The case served as the latest example of how frequent ad hoc tax rulings led to earnings instability at mainland financial institutions, which typically surrender 40 per cent to 45 per cent of pre-tax profit to state coffers.

'SAT often awarded companies tax benefits on a case by case basis,' one investment bank analysts said. 'It is therefore difficult to forecast with precision a mainland financial institution's tax expenses each year.'

Of 10.3 billion yuan of asset impairment losses that BOC booked in 2004, only 5.8 billion yuan should have been expensed before tax to reduce corporate income tax liabilities, the notice said without elaborating.

'The banks themselves often have differences of opinion with SAT over tax treatments,' the analyst said.

Bank of Communications (Bocom), the nation's fifth-largest commercial lender, was forced to reverse 9.67 billion yuan of accumulated tax credit related to asset impairment losses in 2004, the year before its Hong Kong share offer in June, after government help to remove non-performing loans off its books.

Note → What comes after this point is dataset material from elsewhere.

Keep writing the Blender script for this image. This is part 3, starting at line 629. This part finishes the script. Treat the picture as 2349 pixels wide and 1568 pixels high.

The bank doubled the tax rate on its earnings in 2004, leading to a 63 per cent year-on-year drop in net profit.

The government orchestrated the removal of 272 billion yuan of bad loans to clean up BOC's balance sheet as part of a financial restructuring launched in 2003.

In a show of greater transparency and willingness to help financial institutions retain talent with better compensation packages, however, SAT and MOF in a separate notice last month raised the tax-deductible staff expenses of China Construction Bank (CCB), the nation's third-largest commercial lender, to 16.65 billion yuan last year.